Raw records:
################
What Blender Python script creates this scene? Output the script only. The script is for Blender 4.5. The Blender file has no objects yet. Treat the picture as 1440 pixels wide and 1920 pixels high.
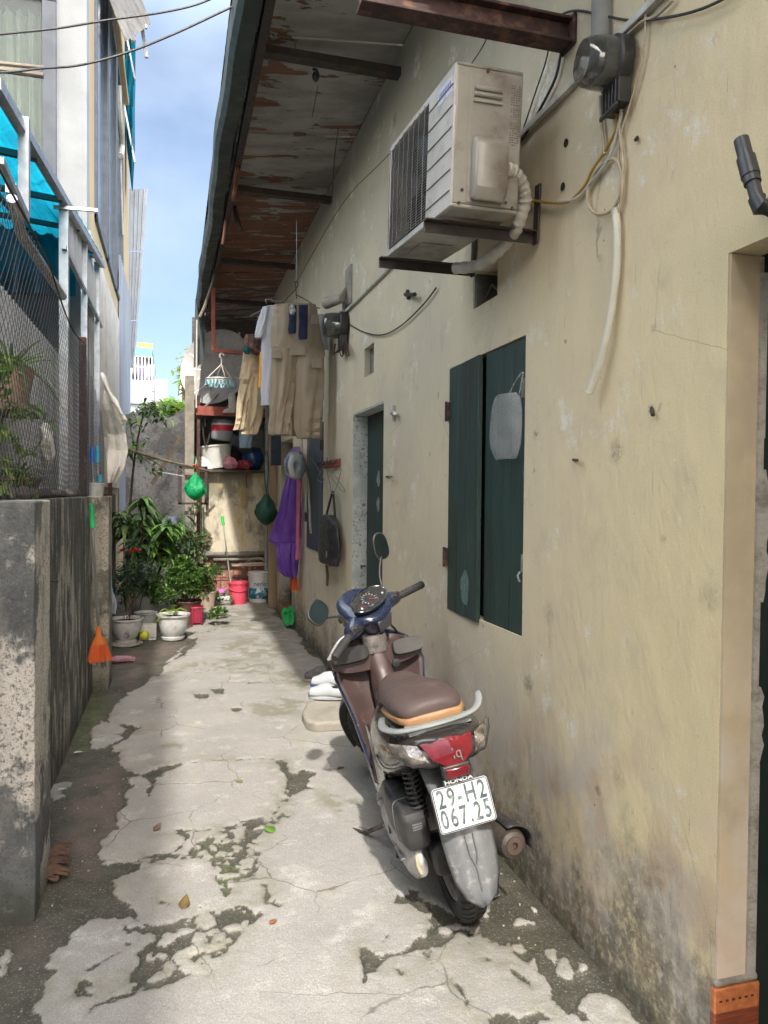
import bpy, bmesh, math, random
import numpy as np
from mathutils import Vector, Matrix, Euler
from math import sin, cos, pi, radians, sqrt, tan, atan2
scene = bpy.context.scene
COL = scene.collection

# ---------------------------------------------------------------- camera
FPX, CAMH = 1400.0, 1.55
PSI, TH, RHO = 0.275131, 0.0245975, 0.009
_F = Vector((sin(PSI)*cos(TH), cos(PSI)*cos(TH), -sin(TH)))
_R0 = Vector((cos(PSI), -sin(PSI), 0)); _U0 = _R0.cross(_F)
_r = _R0*cos(RHO) + _U0*sin(RHO); _u = _U0*cos(RHO) - _R0*sin(RHO)
cam_d = bpy.data.cameras.new('camera'); cam = bpy.data.objects.new('camera', cam_d); COL.objects.link(cam)
cam_d.sensor_fit = 'VERTICAL'; cam_d.sensor_height = 36; cam_d.sensor_width = 27
cam_d.lens = FPX/1920*36; cam_d.clip_start = .05; cam_d.clip_end = 600
m3 = Matrix((_r, _u, -_F)).transposed()
cam.matrix_world = Matrix.Translation((0, 0, CAMH)) @ m3.to_4x4()
scene.camera = cam

def at(px, py, **k):
    """photo pixel -> point on the plane X=.., Y=.. or Z=.."""
    d = _F + _r*((px-720)/FPX) - _u*((py-960)/FPX)
    a, v = list(k.items())[0]; i = 'XYZ'.index(a); c = Vector((0, 0, CAMH))
    return c + d*((v-c[i])/d[i])

# ---------------------------------------------------------------- sky, sun, exposure
world = bpy.data.worlds.new('World'); scene.world = world; world.use_nodes = True
wn = world.node_tree; wn.nodes.clear()
SUN_DIR = Vector((-.167, -.95, 1.0)).normalized()      # towards the sun
elev = math.asin(SUN_DIR.z)
def wnode(t, **k):
    n = wn.nodes.new(t)
    for a, b in k.items(): setattr(n, a, b)
    return n
sky = wnode('ShaderNodeTexSky', sky_type='NISHITA', sun_disc=False, sun_elevation=elev, sun_rotation=atan2(SUN_DIR.x, SUN_DIR.y),
            air_density=1.0, dust_density=1.2, ozone_density=2.5)
tc = wnode('ShaderNodeTexCoord'); mp = wnode('ShaderNodeMapping'); mp.inputs['Scale'].default_value = (1.6, 1.6, 3.2)
mp.inputs['Location'].default_value = (.35, .2, .1)
cn = wnode('ShaderNodeTexNoise'); cn.inputs['Scale'].default_value = 1.5; cn.inputs['Detail'].default_value = 7; cn.inputs['Roughness'].default_value = .52
cr = wnode('ShaderNodeValToRGB'); cr.color_ramp.elements[0].position = .36; cr.color_ramp.elements[1].position = .70
cr.color_ramp.elements[0].color = (.12, .12, .12, 1); cr.color_ramp.elements[1].color = (.9, .9, .9, 1)
mx = wnode('ShaderNodeMix', data_type='RGBA'); mx.inputs[7].default_value = (4.0, 4.9, 6.2, 1)
bg = wnode('ShaderNodeBackground'); bg.inputs['Strength'].default_value = .14
wo = wnode('ShaderNodeOutputWorld')
L = wn.links
L.new(tc.outputs['Generated'], mp.inputs[0]); L.new(mp.outputs[0], cn.inputs['Vector']); L.new(cn.outputs[0], cr.inputs[0])
L.new(cr.outputs[0], mx.inputs[0]); L.new(sky.outputs[0], mx.inputs[6]); vd = wnode('ShaderNodeVectorMath', operation='DOT_PRODUCT'); vd.inputs[1].default_value = SUN_DIR
L.new(tc.outputs['Generated'], vd.inputs[0]); hz = wnode('ShaderNodeMapRange'); hz.inputs[1].default_value = -.25; hz.inputs[2].default_value = .9; hz.inputs[3].default_value = .48; hz.inputs[4].default_value = 3.9
L.new(vd.outputs['Value'], hz.inputs[0]); vm = wnode('ShaderNodeVectorMath', operation='SCALE'); L.new(mx.outputs[2], vm.inputs[0]); L.new(hz.outputs[0], vm.inputs['Scale']); wt = wnode('ShaderNodeMix', data_type='RGBA', blend_type='MULTIPLY'); wt.inputs[7].default_value = (1.22, 1.0, .76, 1); wf = wnode('ShaderNodeMapRange'); wf.inputs[1].default_value = -.3; wf.inputs[2].default_value = .3
L.new(vd.outputs['Value'], wf.inputs[0]); L.new(wf.outputs[0], wt.inputs[0]); L.new(vm.outputs[0], wt.inputs[6]); L.new(wt.outputs[2], bg.inputs[0]); L.new(bg.outputs[0], wo.inputs[0])
sd = bpy.data.lights.new('sun', 'SUN'); sd.energy = 2.0; sd.angle = radians(1.3); sd.color = (1, .955, .88)
so = bpy.data.objects.new('sun', sd); COL.objects.link(so); so.rotation_euler = SUN_DIR.to_track_quat('Z', 'Y').to_euler(); so.location = (0, 0, 20)
vs = scene.view_settings; vs.view_transform = 'Standard'; vs.look = 'None'; vs.exposure = 1.60; vs.gamma = 1
scene.cycles.max_bounces = 10; scene.cycles.diffuse_bounces = 6; scene.cycles.glossy_bounces = 4
scene.cycles.transmission_bounces = 8; scene.cycles.transparent_max_bounces = 24; scene.cycles.sample_clamp_indirect = 6

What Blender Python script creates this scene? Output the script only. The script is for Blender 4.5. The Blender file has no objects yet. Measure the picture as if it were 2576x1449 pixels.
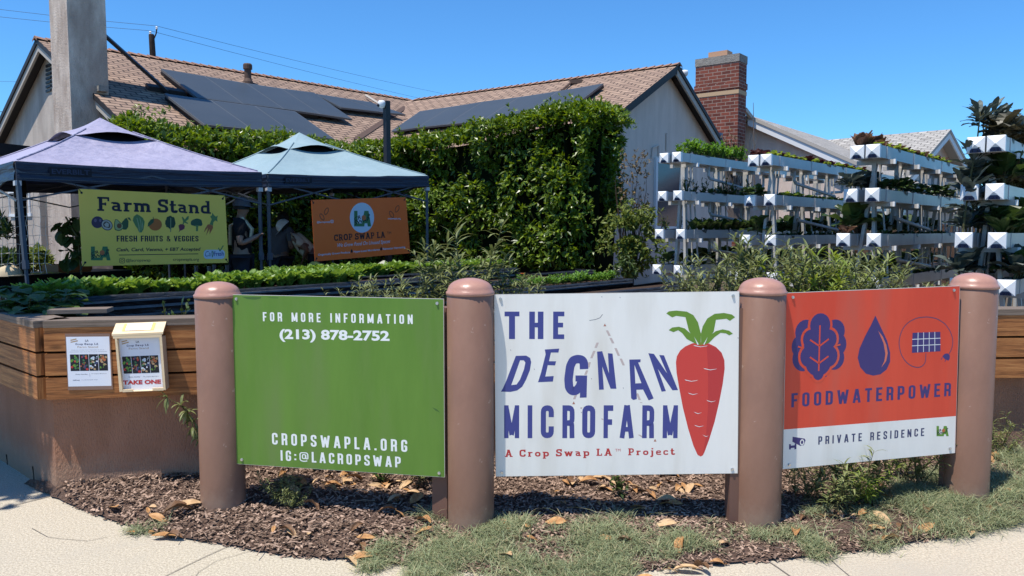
################
### Given problem:
Begin at the first line of the records and please reproduce every line exactly through the one containing "COL = scene.collection", leaving all pictures out.

### Response:
What Blender Python script creates this scene? Output the script only. The script is for Blender 4.5. The Blender file has no objects yet. Treat the picture as 1440 pixels wide and 1920 pixels high.
import bpy, bmesh, math, random
import numpy as np
from mathutils import Vector, Matrix, Euler
from math import sin, cos, pi, radians, sqrt, tan, atan2
scene = bpy.context.scene
COL = scene.collection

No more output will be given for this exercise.